Idola dan Panutan Generasi Muda Kosovo

https://www.youtube.com/watch?v=E5Vre5ZF1aQ

Menurut situs resmi Werder Bremen, Rashica sudah bisa disebut sebagai legenda Kosovo. Mereka bahkan mewawancarai beberapa penduduk Kosovo yang melihat Rashica sebagai panutan atau kebanggaan bagi negara mereka.

“Dia adalah seorang motivator bagi semua anak muda di Kosovo. Membuktikan bahwa kita bisa mencapai harapan jika bekerja keras meraihnya,” kata Luan, warga Kota Prizren. “Ada rasa bangga sebagai warga Kosovo dan penggemar sepakbola melihat Rashica.

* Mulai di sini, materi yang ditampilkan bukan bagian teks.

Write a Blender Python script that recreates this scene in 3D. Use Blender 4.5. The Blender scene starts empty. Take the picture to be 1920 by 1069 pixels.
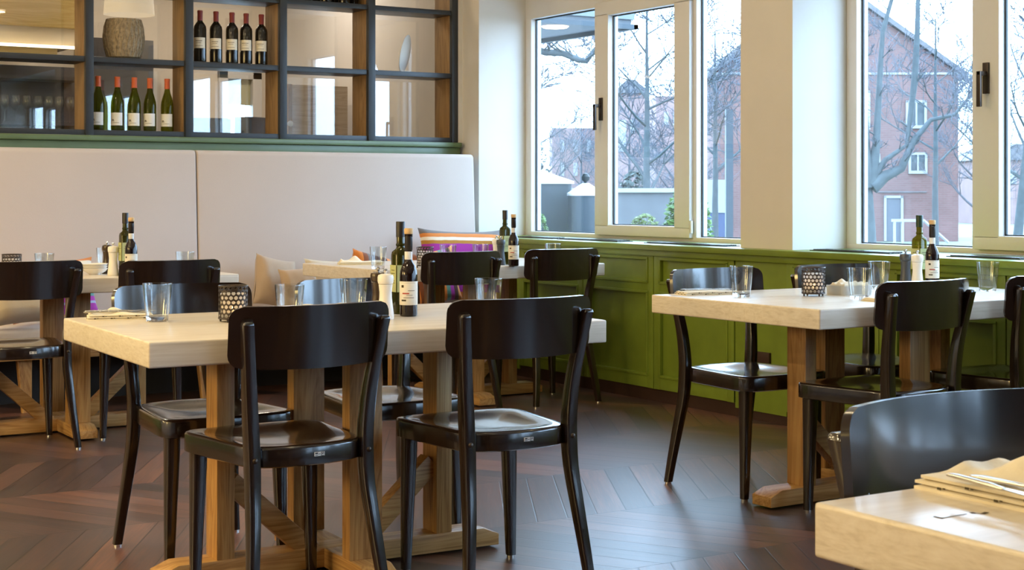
import bpy, bmesh, math, random
from mathutils import Vector, Matrix
sc = bpy.context.scene
COL = sc.collection
PI = math.pi
R = math.radians
# ------------------------------------------------------------------ camera geometry (room axes: X along the back wall, Y along the window wall)
FPX, YH, CH, YAW = 2880.0, 364.0, 1.124, R(32.15)
S_, C_ = math.sin(YAW), math.cos(YAW)
def ray(px):
    r = (px-960)/FPX
    return S_+r*C_, C_-r*S_
def on_z(px, py, z):
    d = (CH-z)*FPX/(py-YH); a, b = ray(px)
    return a*d, b*d
def on_y(px, py, Y):
    a, b = ray(px); d = Y/b
    return a*d, CH-(py-YH)*d/FPX
def on_x(px, py, X):
    a, b = ray(px); d = X/a
    return b*d, CH-(py-YH)*d/FPX
def at_d(px, d):
    a, b = ray(px); return a*d, b*d
def z_d(py, d):
    return CH-(py-YH)*d/FPX

# ------------------------------------------------------------------ materials
def new_mat(name):
    m = bpy.data.materials.new(name); m.use_nodes = True
    nt = m.node_tree; nt.nodes.clear()
    out = nt.nodes.new('ShaderNodeOutputMaterial')
    return m, nt, out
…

Apalagi dia membela tim nasional Kosovo,” tambah Emona yang juga hidup di Prizren.

Menjadi seorang panutan memang merupakan salah satu mimpi Rashica selama menjalani karier sepakbola. “Pindah dari Kosovo ke Belanda, lalu sekarang hidup di Jerman, ini adalah langkah besar bagi saya. Bermain di salah satu liga terbaik dunia patut dibanggakan. Saya ingin hal ini memotivasi anak-anak muda di Kosovo,” kata Rashica.

“Sepakbola kami sudah sangat berkembang dalam tiga tahun belakangan. Banyak hal yang terjadi. Saya main di Bundesliga juga merupakan salah satu bukti sepakbola Kosovo patut diperhitungkan,” lanjutnya.

Bukti Sepakbola Kosovo

Foto: Vushtrri-Online

Berbeda dengan Zeneli yang memulai kariernya sebagai pemain Swedia, Rashica adalah produk asli Kosovo. Ia memang pernah membela tim nasional Albania sebelum dibuang menjelang Piala Eropa 2016. Namun, karier profesional Rashica mulai dari kesebelasan Kosovo, Vushtrri.

Menjalani debut bersama Vushtrri saat masih berusia 16 tahun, Rashica sudah dijuluki ‘penyihir cilik’ di negaranya. Ia kemudian menarik minat kesebelasan Belgia KAA Gent. Namun kesempatan itu ditolak untuk melanjutkan karier bersama Vushtrii.

Ketika Vitesse datang, ia baru berani meninggalkan Kosovo. “Ini adalah langkah besar bagi saya. Saya ingin terus berkembang sebagai seorang pemain,” kata Rashica. Pilihannya itu terbukti tepat.

Ditebus dengan harga 300 ribu euro, Rashica masuk dalam rancangan tim Peter Bosz dan Rob Maas. Bahkan menjuarai KNVB Beker sebelum hengkang ke Werder Bremen.

Rashica beberapa kali terkena masalah cedera. Namun setiap kali kembali ke lapangan, ia berhasil memperlihatkan kemajuan. Saat membela Vitesse sudah diincar oleh Chelsea dan Newcastle United. Tampil impresif di Werder Bremen ia masuk dalam radar Napoli. Pemain kelahiran 28 Juni 1996 terus menanjak. Bukan hanya untuk karier pribadinya. Namun juga sebagai bukti kemajuan sepakbola Kosovo.